En veces, el día de los angelitos marchaban también algunos sobresalidos. Mayores, adolescentes, cabrones. Salían a asustar, a robar, o a perseguir a los angelitos, aunque esto no era lo normal. Para evitar eso tenían su noche, la noche de la Bajada de las Ánimas o de las almitas: el mero Todosanto. Así que el día primero de noviembre, salían los adolescentes. Los polloncitos y jóvenes, aunque éstos más se enrumbaban a las cantinas y a los bules, a los billares y tiendas, donde les daban cervezas, cigarros, aguardiente, tamales y algo de conserva. Toño Zúñiga, mi compadre, precisa: “tequila y cervezas regalaban en la casa de Cayito, en la vinatería de don Manuel Rojas y en la cantina de doña Meche Sapa”.
Más o menos a las dos horas de haber recorrido el pueblo, sólo algunas manzanas, o un barrio en especial —como aquellos que se animaban a atravesar el puente-hamaca para pedir “limosnita tía” al otro lado del río, en el barrio de Las Casitas—, volvíamos al punto de partida, a la esquina o a la banqueta más alta de la calle.

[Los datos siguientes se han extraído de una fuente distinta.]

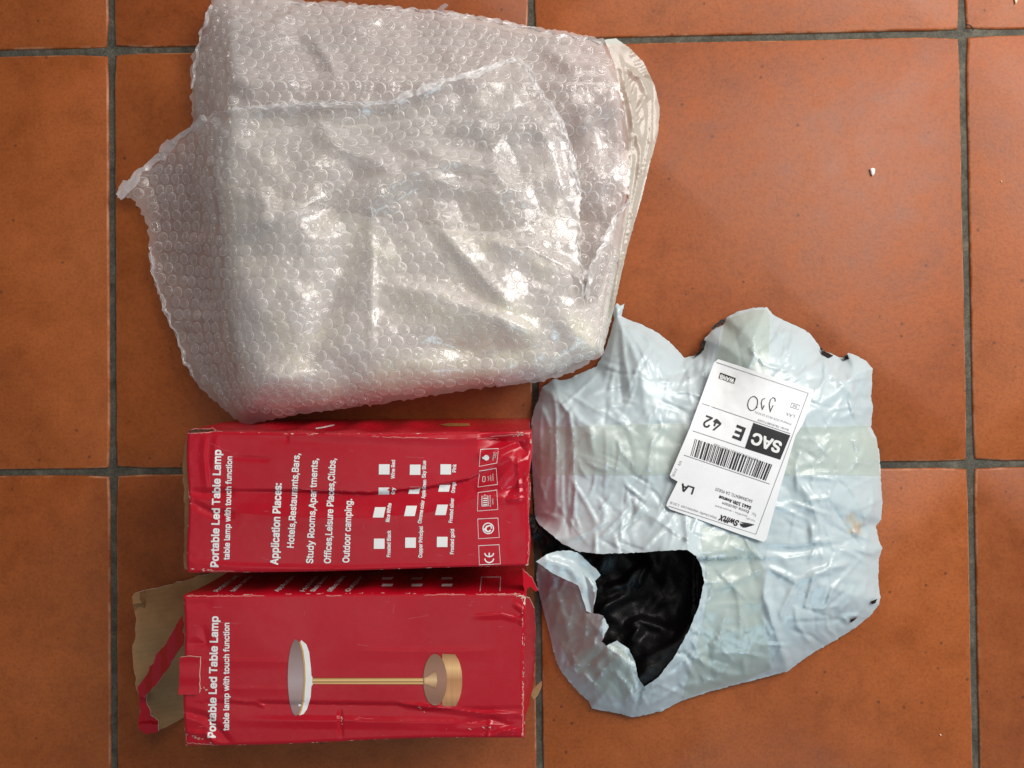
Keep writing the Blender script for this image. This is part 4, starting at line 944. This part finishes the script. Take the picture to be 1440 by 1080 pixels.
    # holes with the lining showing at the edges
    for hp in ([(1224, 846), (1234, 842), (1231, 848), (1226, 850)], [(1196, 872), (1206, 867), (1202, 872), (1196, 876)], [(1153, 488), (1160, 494), (1172, 500), (1166, 503), (1156, 498)], [(1185, 502), (1192, 498), (1194, 505), (1187, 507)], [(978, 503), (990, 492), (993, 480), (988, 478), (986, 492), (976, 500)], [(1002, 463), (1018, 453), (1021, 448), (1014, 450), (1000, 461)]):
        V2, F, ed = fill(hp, 3, 0.3)
        zz = []
        for x, y in V2:
            p, n = S.hit(x, y); zz.append((p.z + 0.0030) if p is not None else 0.012)
        link('torn_lining_edge', mesh('torn_lining_edge', W(V2[:, 0], V2[:, 1], np.array(zz)), F), BLACK, t)
    # clear packing tape
    TAPE = film_material('clear_tape', (0.60, 0.66, 0.54), 0.30, 0.1, 0.25, 0.35, 0.05, 180, 0.1, 0.0)
    for tp in ([(770, 600), (850, 598), (962, 595), (975, 600), (945, 668), (800, 668), (756, 668), (752, 640)], [(1100, 600), (1160, 600), (1229, 598), (1235, 640), (1237, 669), (1160, 668), (1085, 668)],
               [(1022, 449), (1060, 436), (1079, 436), (1083, 445), (1080, 530), (1040, 522), (1008, 508), (1014, 478)], [(985, 738), (1020, 750), (1058, 764), (1075, 800), (1070, 850), (1085, 940), (1050, 956), (995, 970), (960, 982), (985, 890), (996, 830), (988, 780)], [(764, 838), (792, 822), (818, 830), (828, 862), (845, 872), (842, 900), (868, 906), (886, 925), (892, 960), (880, 985), (840, 970), (800, 930), (776, 880)]):
        V2, F, ed = fill(tp, 6, 0.15)
        drape(S, V2, F, 0.0006, 'packing_tape', TAPE, t)
    # shipping label
    lab = [(1010, 505), (1075, 526), (1143, 547), (1145, 549), (1136, 577), (1129, 597), (1119, 612), (1096, 690), (1078, 758), (1074, 762), (1040, 751), (990, 733), (942, 716), (937, 711), (939, 705), (951, 681), (953, 677), (944, 672), (942, 668), (970, 602), (1004, 510)]
    V2, F, ed = fill(lab, 6)
    pts = [S.hit(x, y)[0] for x, y in V2]; z = np.array([p.z if p is not None else 0.05 for p in pts])
    E = edges_of(F); deg = np.bincount(E.ravel(), minlength=len(z)).astype(float); z0 = z.copy()
    for k in range(30): z = lap(np.stack([z] * 3, 1), E, deg)[:, 0]
    z = z + np.clip(np.max(z0 - z) * 0.95, 0, 0.0065) + 0.0006
    LV = W(V2[:, 0], V2[:, 1], z); lo = link('shipping_label', mesh('shipping_label', LV, F), PAPER, t); LS = Surf(LV, F)
    T = lambda s, p0, p1, cap, mat=INK_K, bold=0.0, **k: text(LS, s, p0, p1, cap, mat, lo, bold=bold, sub=8, **k)
    lines(LS, [[(1007.5, 509.5), (1136.5, 553), (1062.9, 751.3), (940, 711.5)], [(987.5, 567.5), (1111.3, 609.8)], [(974, 605.8), (1047, 630)], [(962, 640), (1082.5, 680.7)]], 0.8, INK_G, lo, 'printed_rule')
    flat(LS, [(1059.4, 594.6), (1111.3, 612.2), (1097, 646.4), (1047.4, 630.4)], INK_K, lo, 'printed_block', 0.0003)
    T('SAC', (1099.5, 622.5), (1060.5, 608.5), 15.5, INK_W, 0.05, up=0.0006)
    T('E', (1048, 602.5), (1037, 598.2), 18, bold=0.05); T('42', (1015.5, 592.5), (993.5, 584), 16, bold=0.02)
    flat(LS, [(1013, 523.9), (1035, 531.9), (1032.2, 539.8), (1010.4, 531.9)], INK_K, lo, 'printed_block', 0.0003)
    T('WANB', (1032.6, 533.6), (1013.6, 526.7), 5.6, INK_W, 0.05, up=0.0006)
    r = random.Random(4); a0, a1 = np.array((977.5, 617)), np.array((1086.2, 653.5)); b0, b1 = np.array((971.0, 640.8)), np.array((1077, 676)); u = 0.0; V = []; Fb = []
    while u < 1:
        wd = r.choice((0.007, 0.007, 0.012, 0.018, 0.024)); e = min(1, u + wd); o = len(V)
        V += [tuple(a0 + (a1 - a0) * u), tuple(a0 + (a1 - a0) * e), tuple(b0 + (b1 - b0) * e), tuple(b0 + (b1 - b0) * u)]; Fb.append((o, o + 1, o + 2, o + 3))
        u = e + r.choice((0.007, 0.009, 0.014, 0.02))
    P, Fb = subdiv2d(V, Fb, 9); drape(LS, P, Fb, 0.0003, 'barcode', INK_K, lo)
    T('SWX630418300190617544', (1066, 645.5), (1004.5, 623.5), 3.2, INK_G)
    T('LA', (976.5, 685.5), (959.5, 680), 10, bold=0.045)
    T('To:', (1064.5, 722.5), (1058, 720.3), 4, INK_G); T('Donna Jacobson', (1053.5, 718), (1016, 705.3), 4.2)
    T('5441 10th Avenue', (1056.5, 712), (1012, 696.6), 4.6, bold=0.045); T('SACRAMENTO, CA 95820', (1058.8, 703.2), (1007, 685.6), 4.2)
    T('From: SWX', (1062, 731.5), (1050, 727.4), 2.4, INK_G); T('swiftx-express', (1051, 725), (1006, 710), 2.4, INK_G)
    T('https://swiftx-express.com  1.50 lb', (1008, 727), (943, 705), 3.4, INK_G)
    T('SwiftX', (1039.5, 732.5), (1012.5, 723.5), 8, bold=0.045, shear=0.25)
    for q in ([(1040, 736), (1061, 738), (1048, 742), (1042, 740)], [(1040, 733.5), (1054, 735.8), (1062, 737.6), (1046, 736.2)], [(1041, 738.6), (1050, 741.2), (1045, 741.8)]): flat(LS, q, INK_K, lo, 'printed_logo', 0.0004)
    T('LAX', (1118, 584), (1106, 579.8), 4.2, INK_G); T('Printed at 2025 05/15 10:30:51', (1113, 595.5), (1062, 578.2), 2.8, INK_G); T('Sorter: TBJ86RDTAQ85', (1109.5, 603.6), (1066, 589), 2.8, INK_G)
    lines(LS, [[(1113.5, 566.5), (1125, 570.2), (1123, 576), (1111.5, 572.3), (1113.5, 566.5)]], 0.7, INK_G, lo, 'printed_frame'); T('SG', (1121.5, 570.6), (1115.5, 568.6), 3.2, INK_G)
    T('SEV2', (947.5, 671), (953, 660), 3.4, INK_G); T('1/1', (956, 655), (959, 649), 3.0, INK_K)
    K = 6.26; Q = lambda p: [(930 + a / K, 490 + b / K) for a, b in p]
    O = [(805 + 43 * math.cos(R(a)) + 8 * math.sin(R(a)), 485 - 62 * math.sin(R(a))) for a in range(-60, 320, 16)]
    lines(LS, [Q(O + [(845, 515), (838, 525)]), Q([(912, 440), (890, 448), (880, 478), (884, 510), (890, 542), (898, 520), (906, 500)]), Q([(1003, 468), (1000, 440), (982, 432), (960, 452), (950, 490), (955, 535), (957, 562), (970, 530), (985, 500)])], 1.1, INK_K, lo, 'handwriting', 0.0005, 6)
mailer_bag()

# ------------------------------------------------------------------ crumbs on the floor
def crumb(name, px, py, poly, h, mat, label, cat, group=None):
    p = W(px, py, 0.0); s = FOC / CAM[2]; V = []; F = []; n = len(poly)
    for z, k in ((0.0003, 1.0), (h * 0.7, 0.95), (h, 0.6)):
        for x, y in poly: V.append(((x - px) / s * k, -(y - py) / s * k, z + random.uniform(0, h * 0.2)))
    for a in range(2):
        for k in range(n): F.append((a * n + k, a * n + (k + 1) % n, (a + 1) * n + (k + 1) % n, (a + 1) * n + k))
    F.append(tuple(range(2 * n, 3 * n))[::-1]); F = [f[::-1] for f in F]
    o = link(name, mesh(name, V, F, False), mat); o.location = (p[0], p[1], 0); o['label'] = label; o['category'] = cat
    if group: o['group'] = group
    return o
WHITE = plain('white_foam', (0.78, 0.76, 0.72), 0.6)
crumb('foam_chip', 1226, 242, [(1223, 238), (1226, 236.5), (1230, 238), (1229, 245), (1226, 248), (1224, 244)], 0.002, WHITE, 'tiny white chip lying alone on the tile right of the bubble wrap', 'chip')
crumb('husk', 1428, 3, [(1425.5, -3), (1431, -4), (1430.5, 0), (1427.5, 6.5), (1426.5, 3)], 0.0012, plain('pale_husk', lin(232, 206, 170), 0.6), 'pale pointed husk on the corner tile at the top right', 'husk')
crumb('crumb', 1407.5, 255.3, [(1406.2, 254.6), (1408, 254.2), (1409.2, 255.4), (1407.4, 256.2)], 0.0008, plain('pale_crumb', lin(240, 196, 160), 0.6), 'minute pale crumb on the right edge tile beside the grout', 'crumb')
crumb('crumb', 1322, 1033, [(1320.6, 1032), (1322.4, 1031.8), (1324, 1033.6), (1322, 1034.4)], 0.0009, bpy.data.materials['pale_crumb'], 'minute pale crumb on the tile below the mailing bag', 'crumb')
def hair():
    pts = [(1359, 34.5), (1363, 35.2), (1366, 37), (1368, 40.5), (1369, 43)]
    V = []; F = []; n = 6
    P = [W(x, y, 0.0012 + 0.0008 * math.sin(i)) for i, (x, y) in enumerate(pts)]
    for i, p in enumerate(P):
        a = P[max(0, i - 1)]; b = P[min(len(P) - 1, i + 1)]; tdir = Vector(b - a).normalized(); sd = tdir.cross(Vector((0, 0, 1))).normalized()
        for k in range(n):
            q = 2 * math.pi * k / n; V.append(tuple(Vector(p) + (sd * math.cos(q) + Vector((0, 0, 1)) * math.sin(q)) * 0.0006))
        if i:
            for k in range(n): F.append(((i - 1) * n + k, (i - 1) * n + (k + 1) % n, i * n + (k + 1) % n, i * n + k))
    o = link('twig', mesh('twig', V, F), plain('dark_twig', (0.02, 0.015, 0.012), 0.6)); o['label'] = 'short dark curved twig at a tile corner near the upper right grout crossing'; o['category'] = 'twig'
hair()
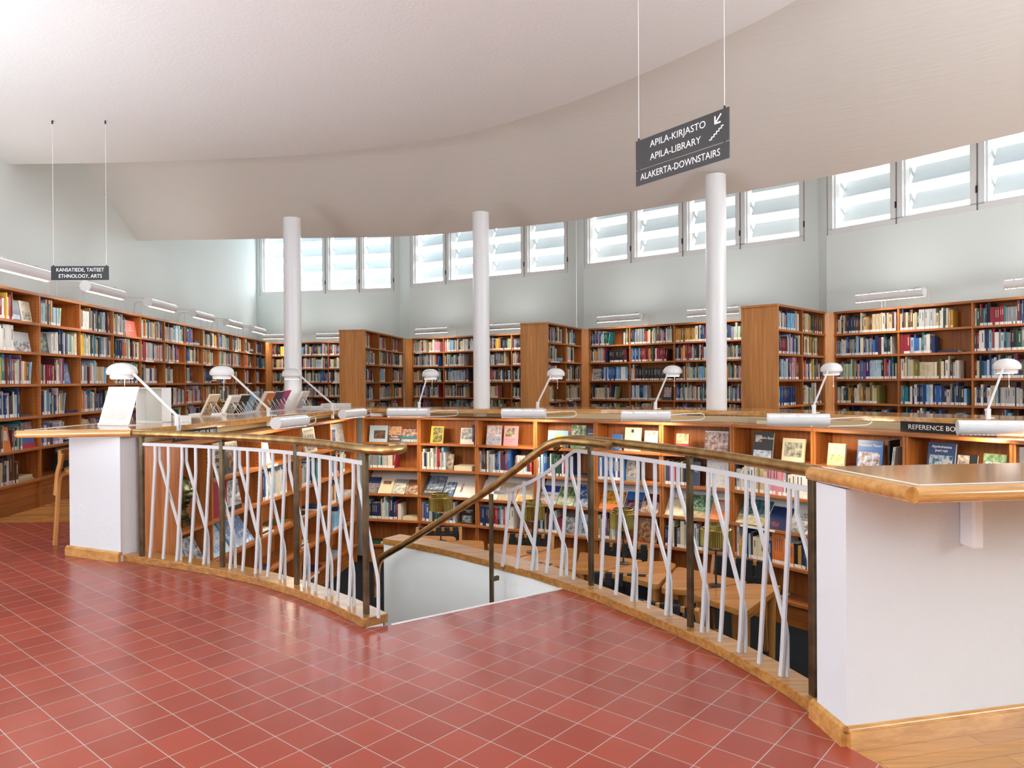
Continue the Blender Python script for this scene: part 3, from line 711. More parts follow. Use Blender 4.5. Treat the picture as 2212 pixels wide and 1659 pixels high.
B4 = {(0, 0): [('b', 1, 'old')], (1, 0): [('b', .74, 'old'), ('g', .2)], (2, 0): [('b', 1, 'dark')], (0, 1): [('b', .92, 'dark')], (1, 1): [('b', .50, 'dark'), ('g', .03), ('s', .42, 1, .024, 'blue')], (2, 1): [('b', 1, 'dark')],
      (0, 2): [('b', .98)], (1, 2): [('b', .82, 'old'), ('g', .15)], (2, 2): [('b', 1, 'dark')], (0, 3): [('b', .72, 'old'), ('g', .25)], (1, 3): [('b', 1, 'blue')], (2, 3): [('b', 1, 'dark')], (0, 4): [('b', .9, 'dark')], (1, 4): [('b', .9, 'dark')], (2, 4): [('b', .9, 'dark')]}
B4[(1, 3)] = [('b', .27, 'dark'), ('b', .25, 'blue'), ('b', .46, 'dark')]
shelf_unit('teak wall bookcase at the far right below the nearest windows', (4.588, 10.366), (.606, -.795), [.885] * 5, UPT, 2.26, 0, .28, 'right bookcase', B4, 'dark', 51, 'teak bookcases around the walls')
shelf_unit('first teak fin bookcase from the left, with a plain end panel', (-2.674, 13.27), (.34, 2.73), [.86] * 3, UPT, 2.26, 0, .23, 'first fin bookcase', {}, 'mix', 61, 'teak fin bookcases', fin=.48)
shelf_unit('second teak fin bookcase from the left, with a plain end panel', (.586, 11.852), (.693, 1.513), [.835] * 2, UPT, 2.26, 0, .23, 'second fin bookcase', {(0, 0): [('b', .8)], (1, 0): [('b', .7)], (0, 3): [('b', .5, 'old'), ('g', .1), ('s', .3, 1)]}, 'mix', 71, 'teak fin bookcases', fin=.48)
shelf_unit('third teak fin bookcase from the left, nearest the camera', (3.355, 9.187), (1.098, 1.171), [.80] * 2, UPT, 2.26, 0, .23, 'third fin bookcase', {(1, 0): [('b', .98, 'old')], (1, 1): [('b', .75, 'old'), ('g', .2)], (0, 3): [('b', .8, 'blue')], (0, 0): [('b', .9)], (0, 1): [('b', .95)], (0, 2): [('b', .9)], (1, 2): [('b', .95)], (1, 3): [('b', .9, 'old')]}, 'mix', 81, 'teak fin bookcases', fin=.48)
# teak filler panels closing the corners between fins and wall bookcases
for a, b, lb in (((-2.32, 15.86), (-2.19, 16.03), 'narrow teak filler panel behind the first fin'), ((1.28, 13.37), (1.416, 13.376), 'narrow teak filler panel behind the second fin'), ((4.453, 10.36), (4.588, 10.366), 'narrow teak filler panel behind the third fin'), ((-5.69, 16.75), (-5.75, 17.42), 'narrow teak filler panel in the far left corner')):
    tag(obj('filler_panel', ribbon([a, b], 0, .02, 0, 2.25), 'endpanel'), lb, 'panel', 'teak filler panels')

# ---- pit bookcases: one unit per facet
PT = [.525, .195, -.135, -.465, -.795]
SKY = ((.06, .11, .05), (.25, .33, .45), (.55, .65, .8)); TOWN = ((.12, .08, .06), (.45, .32, .25), (.6, .66, .75)); SEP = ((.06, .05, .04), (.3, .24, .18), (.62, .56, .46)); GRN = ((.02, .05, .015), (.10, .17, .05), (.45, .5, .3)); BLU = ((.01, .02, .06), (.04, .10, .26), (.5, .58, .7))
P = 'f'; TL = .70
def dis(*a): return [('f', f, h, c, .004, TL, .014) for f, h, c in a]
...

Ahí revisábamos la cosecha, las chucherías que la gente convidaba a sus angelitos y ahora sí, ante la esbeltez de la luna, nos repartíamos todo. La mezcolanza de la olla, lo caldoso y dulce, nos la comíamos ahí, sin distinguir lo que fuera: calabaza, yuca, piña o camote. Pero con lo seco teníamos cuidado. Montoncitos hacíamos sobre la acera, en donde se incluían los escasos tamales, los dulces secos, las galletas y bombones. Luego cada quien recogía sus cosas, aunque… a decir verdad, era a partir de ese momento cuando comenzaba lo bueno: ¡Los cuentos de espanto y las historias de aparecidos!, aunque siempre eran los más grandes quienes se quedaban al argüende.